Bloomberg’s populism is surprising, even ironic, given the nature of the firm.  Founded in 1981 as a data base of bond prices by former Salomon Brothers partner Michael Bloomberg (today the third-term mayor of New York), the company grew to become a hugely profitable player in the financial data industry, mainly by bundling analytic software with its data bases.   By the early 1990s Bloomberg’s success rivaled that of Dow Jones & Co., owner of The Wall Street Journal.  By the mid-’90s, it had surpassed the older company.

In 1991, Bloomberg founded a business news service to augment its analytics and their underlying data. Bloomberg services were distributed to its customers through proprietary computer terminals, known as “Bloomberg boxes,” for which customers now pay around as $1,500 a month (some 300,000 orf them are thought to be installed worldwide).  News content was given away for free to newspapers. Founding editor Matthew Winkler, a former Wall Street Journal reporter, hired journalists by the score, assembling a news service that today numbers more than 2,000 persons around the world; includes the former McGraw-Hill newsweekly now renamed Bloomberg BusinessWeek); and whose human inventory resembles, in certain respects, San Simeon, the legendary mansion on the California coast where publisher William Randolph Hearst stashed acquisitions from his European vacations, sometimes without opening the crates.

In the hands of good editorial writers, Bloomberg vs. the Fed had the makings of a really good civics lesson.  The public understanding of central banks as lenders of last resort in a panic could hardly be more important than it is in the present day. The arguments and counter-arguments each side’s lawyers wrote would have furnished the material for some serious discussion over several years.

Instead, Bloomberg View, the company’s newly established editorial writing arm, offered instruction to the Europeans on how to cope with their debt crisis. What instruction?  It’s anybody’s guess.  A Pulitzer jury of five editorialists thought enough of the Bloomberg entry to select it as one of three finalists – Paula Dwyer and Mark Whitehouse had dealt with important technical questions in ways that the average readers could grasp, the jurors said – but the Pulitzer board declined to make an award.  Perhaps it sensed the trouble in Bloomberg’s chameleon-like positions.

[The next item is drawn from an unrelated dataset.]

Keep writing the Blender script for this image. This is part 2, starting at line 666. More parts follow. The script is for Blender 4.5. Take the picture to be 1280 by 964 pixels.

4 responses to “In Which the Bloomberg Kids Put on a Show”

  1. Three comments come to mind:

    One is that you don’t describe what it means to say “Hey let’s put on a show!” I get the feeling that it has a known meaning in the news business, and has a known connotation. But the column uses that catch phrase to summarize the second half of the column without explaining what aspect of the situation is described by the phrase. And there is an air that your use of that catch phrase expresses your attitude toward the situation — but you don’t tell us what is implied. (What is the analogue of the orphanage? What is the analogue of the ticket money?)

    A second comment is that the final paragraph doesn’t get across (to me) what the point is… You write “Instead, Bloomberg View, the company’s newly established editorial writing arm, offered instruction to the Europeans on how to cope with their debt crisis. What instruction? It’s anybody’s guess.” But the sentences as written are self-contradictory — if the editorial writing arm offered instructions to Europe, those instructions would be in print somewhere to quote, and not “It’s anybody’s guess.” Did you mean to say that “Bloomberg View offered to give instructions to the Europeans if they asked?” That would fit with the other two sentences, but seems to me to be odd behavior for a news outlet, so I wouldn’t guess that is what was meant.

    A third point is less editorial: Bloomberg is a news outlet that makes its money selling market-moving real-time news to traders. As such, it has a strong interest in *increasing* the amount of such news. In the case of the financial crisis, if the “public” had access to the knowledge of which financial institutions received Fed money, Bloomberg (and only Bloomberg) would be able to disseminate the news fast enough for traders to trade ahead of the ensuing run. And hence Bloomberg could charge a bit more for Bloomberg boxes. In that context, Bloomberg’s “crusade against the Fed’s secrecy at the absolute height of the crisis” is simply product development.

    Conversely, a traditional newspaper has much less money at stake, as the traders can’t make money on a day-old report of which banks look shaky.

  2. Bloomberg News is not a news organization and its product is no different from what the research department of a hedge fund offers its paying clients. Bloomberg has successfully monetized real-time inside information disguised as journalism. The pathetic economic reality of journalism as a profession and management’s dictatorial engineering of the information that flows from Bloomberg’s newsroom precludes any of the robust and hallmark dialogues that take place elsewhere in the news business. Bloomberg’s culture of fear is a good thing for its shrinking pool of terminal clients, who are in the business of moving markets in their favor and are willing to pay Bloomberg for a helping hand. Bravo to the Pulitzer board for not being fooled by Bloomberg’s anodyne theatrics and knowing a “chameleon” when they see one.